CEO Carey previously worked in corporate communications in enterprise software in New York. Mosenthal, who will work as CTO, helped build software in Boulder, Colorado. Both executives relocated to California to start glassbreakers, which is based in the Bay Area.

About 1,500 women enrolled in Glassbreakers even before it launched Jan. 20, but the process has already presented challenges unique to the space Glassbreakers works within.

“Traditional mentorship, established in male-dominated industry, is between very senior and very junior people,” Carey told Newsweek. “But the problem for women in the workforce is that there are many more mentees than mentors. Also, the tech industry is changing so fast that women even five or 10 years older may have very little of practical use to share with younger workers.”

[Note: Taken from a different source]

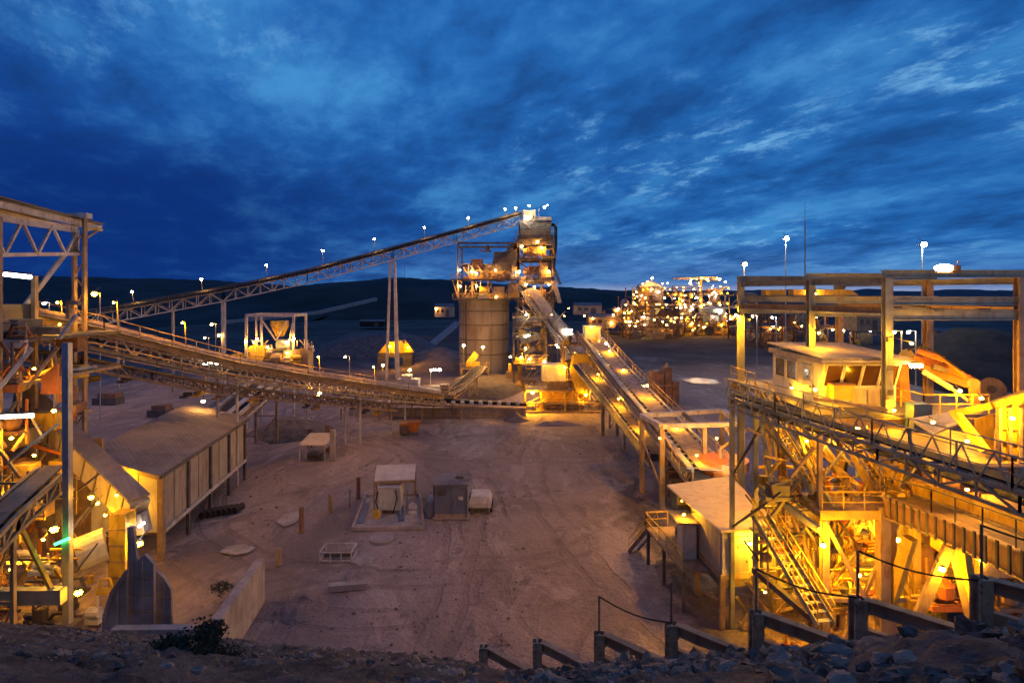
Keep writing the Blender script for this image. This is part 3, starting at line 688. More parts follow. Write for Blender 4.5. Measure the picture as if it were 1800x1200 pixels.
clutter(root, x0+1, x1-1, y0-.6, y0+1, (18.8, 23.4), 34, 61, 1.1); clutter(root, x0+1.5, x1-1, y0+1, y0+3, (26.9, 30), 10, 62, 1.2, ('steel_dark', 'brown')); tangle(root, x0, x1, y0-.5, y0+.5, 18.8, 27, 40, 63, .2, 3)
# head tower
x0, x1, y0, y1 = at(911, 0, 137).x, at(972, 0, 137).x, 137, 146
root = thing('head_tower', 'tall dark multi level steel tower at the head of the rising conveyor', 'tower', ((x0+x1)/2, 141, 0))
frame_tower(root, x0, x1, y0, y1, [6, 12, 17.5, 22.5, 28, 33.5], w=.5, m='steel_dark', seed=5, bw=.25)
part(root, 'head_house', MB().box(x0+.2, x1-.4, y0+.4, y1, 31.5, 37.5).box(x0+4, x1-.2, y0+.2, y1-2, 37.5, 38.4), 'steel_dark')
part(root, 'head_drum', MB().box(x0+1.2, x0+4.2, y0+.3, y0+4, 37.5, 40).tube(V(x0+2.4, y0+.1, 38.6), V(x0+2.4, y0+3, 38.6), 1.2, n=14), 'steel_tan')
for z, m in ((29.2, 'steel_yellow'), (24.4, 'brown'), (18.8, 'steel_tan')):
    part(root, 'machine', MB().box(x0+2.4, x1-1.6, y0+.6, y0+4, z, z+2.1).tube(V(x0+1.2, y0+.3, z+.8), V(x0+2.6, y0+.3, z+.8), .8, n=10), m)
part(root, 'wall_panel', MB().box(x0+5.0, x1-.6, y0+.1, y0+.25, 23.4, 27.4), 'steel_tan'); part(root, 'wall_panel', MB().box(x0+.4, x0+3, y0+.1, y0+.25, 33.9, 37), 'steel_dark')
bx = at(977, 0, 138).x
part(root, 'down_pipe', MB().path([at(966, 396, 138), at(973, 395, 138), at(977, 400, 138), at(977, 430, 138), at(971, 492, 138)], .38, 8), 'black')
part(root, 'side_stair', MB().beam(at(972, 490, 137), at(984, 532, 130), 1., .15).beam(at(985, 500, 137), at(970, 460, 139), .9, .15), 'steel_tan')
for i_ in range(5): railing(root, [V(x0-.6, y0-.7, (22.8, 28.3, 33.8, 17.8, 12.3)[i_]), V(x1+.6, y0-.7, (22.8, 28.3, 33.8, 17.8, 12.3)[i_])], m='steel_tan', r=.06)
for px, py, r, k, st in ((930, 362, .28, 110, 0), (957, 365, .33, 140, 0), (962, 361, .25, 110, 0), (926, 383, .5, 30, 0), (917, 433, .36, 60, 0), (952, 436, .38, 70, 0), (945, 425, .28, 80, 0), (925, 500, .32, 70, 0), (965, 500, .28, 60, 0), (964, 477, .3, 100, 0), (928, 521, .35, 90, 0), (953, 538, .3, 80, 0), (912, 478, .3, 110, 0), (940, 505, .26, 60, 0)):
    lamp(root, at(px, py, 136.2), r, k, COOL if py < 390 else WARM)
for x in (x0, x1):
    part(root, 'mast', MB().tube(V(x0+5, y0+1, 38.4), V(x0+5, y0+1, 41), .06, n=5), 'steel_dark') if x == x0 else None
clutter(root, x0+1, x1-1, y0-.5, y0+1, (6.3, 12.3, 17.8, 22.8, 28.3), 44, 64, 1.3); tangle(root, x0, x1, y0-.5, y0, 4, 37, 60, 65, .22, 3.5, ('steel_dark', 'steel_tan', 'brown'))
# lower skirt structure between silo and tower: dark skeletal legs and a screen
root = thing('leg_frame', 'dim braced frame with small lamps between the silo and transfer station', 'steel frame', at(930, 640, 118))
frame_tower(root, at(903, 0, 118).x, at(960, 0, 118).x, 118, 128, [5.2, 10.5, 14.5], w=.4, m='steel_dark', seed=8)
part(root, 'vibrating_screen', MB().beam(at(915, 600, 117), at(948, 590, 117), 2., 1.2).beam(at(920, 620, 117), at(940, 612, 117), 1.4, .8), 'steel_green')
clutter(root, at(905, 0, 118).x, at(958, 0, 118).x, 117.4, 120, (.1, 5.4, 10.8), 24, 68, 1.2); tangle(root, at(903, 0, 118).x, at(975, 0, 118).x, 117, 118, 0, 17, 40, 69, .18, 3.5, ('steel_dark', 'steel_tan'))
for px, py, r, k in ((931, 591, .3, 110), (924, 612, .25, 60), (931, 631, .27, 110), (957, 636, .27, 110), (925, 553, .25, 60), (978, 606, .25, 90), (916, 628, .25, 100)):
    q = at(px, py, 116.6)
    lamp(root, q, r, k, COOL if py < 600 else WARM) if px != 931 or py != 591 else lamp(root, q-V(.9, 0, 0), .26, 80, COOL, 'tube', to=q+V(.9, 0, 0))
c = at(832, 628, 128); root = thing('silo_platform', 'small lit platform with a yellow machine at the silo foot', 'platform', (c.x, c.y, 0))
frame_tower(root, c.x-2.6, c.x+3.4, c.y-1, c.y+2, [3.2], w=.3, m='steel_tan', seed=3)
part(root, 'machine', MB().beam(V(c.x-1, c.y-1, 4.2), V(c.x+.8, c.y-1, 6.6), 1., 1.4).box(c.x-1.6, c.x+1.4, c.y-1, c.y+.4, 3.5, 4.6), 'steel_yellow')
for px, py in ((815, 607), (849, 610)): q = at(px, py, 122); part(root, 'lamp_post', MB().tube(V(q.x, q.y, 3.4), q, .06, n=5), 'steel'); lamp(root, q, .34, 330, WARM)
c = at(905, 640, 122); root = thing('valve_skid', 'little orange lit valve skid at the base of the silo', 'machine', (c.x, c.y, 0))
part(root, 'skid', MB().box(c.x-1.8, c.x+1.8, c.y-1, c.y+1, .0, 3.2), 'steel_tan'); part(root, 'valve', MB().tube(V(c.x-1, c.y-.6, 3.2), V(c.x-1, c.y-.6, 5), .4).tube(V(c.x+1, c.y-.6, 3.2), V(c.x+1, c.y-.6, 4.6), .5), 'steel_yellow')
for px, py in ((897, 627), (914, 632)): lamp(root, at(px, py, 120), .28, 120, WARM)

# conveyor down from the tower to the transfer station
C3 = [at(934, 512, 136), at(962, 548, 126), at(998, 592, 114), at(1030, 640, 103)]
c3, P3, _ = conveyor('descending_conveyor', 'tan conveyor dropping from the head tower to the yellow transfer station', C3, 3.4, 2.0, m='steel_tan', web='steel_tan', cover=.7, coverm='dust', rails=True, railm='steel_pale')
legs(c3, P3[2]+V(0, 0, -1.5), 1.2, w=.3, m='steel_tan')
for px, py, d in ((954, 538, 128), (969, 554, 123), (1009, 602, 110), (980, 610, 112)): lamp(c3, at(px, py, d)+V(0, -.5, 0), .28, 110, WARM)
q = at(990, 580, 114); lamp(c3, q, .26, 90, COOL, 'tube', to=q+V(1.8, 0, 0))
# transfer station
D = 97; x0, x1 = at(992, 0, D).x, at(1056, 0, D).x
root = thing('transfer_station', 'busy yellow lit transfer station of chutes and platforms where conveyors meet', 'transfer station', ((x0+x1)/2, D, 0))
frame_tower(root, x0, x1, D, D+6, [4.2, 8.0, 11.2], w=.32, m='steel_tan', seed=11)
part(root, 'chute', MB().poly([at(1008, 620, D-.3), at(1036, 622, D-.3), at(1042, 650, D-.3), at(1030, 690, D-.3), at(1012, 688, D-.3), at(1000, 648, D-.3)], 2.6), 'steel_yellow')
part(root, 'cabin', MB().box(at(1028, 0, D).x, at(1055, 0, D).x, D-.4, D+2.5, 12.2, 14.2), 'cream'); part(root, 'cabin_roof', MB().box(at(1027, 0, D).x, at(1057, 0, D).x, D-.7, D+2.7, 14.2, 14.45), 'roof_beige')
clutter(root, x0, x1, D-1, D+1, (.1, 4.4, 8.2, 11.4), 50, 66, 1.0); tangle(root, x0-2, x1+1.5, D-1.2, D, 0, 12, 60, 67, .16, 2.6, ('steel_tan', 'steel_yellow', 'steel_dark'))
part(root, 'hood', MB().tube(V(x0+2, D-.6, 7.6), V(x0+4.4, D-.6, 7.6), 1.0, n=12), 'steel_yellow')
for i in range(6): bm_(root, 'rib', V(x0+.4+i*1.0, D-.7, 3.2), V(x0+.4+i*1.0, D-.7, 8), .2, m='steel_yellow')
for px, py, r, k in ((1026, 637, .3, 400), (1040, 575, .24, 90), (1008, 645, .28, 340), (1045, 665, .25, 340), (1013, 680, .25, 120), (1067, 620, .3, 160), (1030, 694, .25, 140), (1053, 600, .25, 120)):
    lamp(root, at(px, py, D-1.2), r, k, SOD)
q = at(1054, 606, D-1); lamp(root, q, .28, 90, COOL, 'tube', to=q+V(1.6, 0, .15))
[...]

Then there’s the difficulty of raising money from venture capital partners, when 96 percent of those firms are male-dominated. A Babson College study cited by Newsweek found that a mere 2.7 percent of the more than 6,5000 companies that received funding from a VC firm between 2013 to 2011 had female CEOs. The number is even more troubling when you consider that women-led companies earn a 31 percent higher return on investment than those run by men.

Challenges like that are only bumps on the road to a larger success, though, if Glassbreakers can find a footing in the corporate world.

“Our mission is to empower women to break through the glass ceiling together to get over imposter syndrome,” Carey said in an interview with Femsplain.com. “We want to build a hyper-connected, supportive workforce. We don’t have to do this alone. We can do it together.”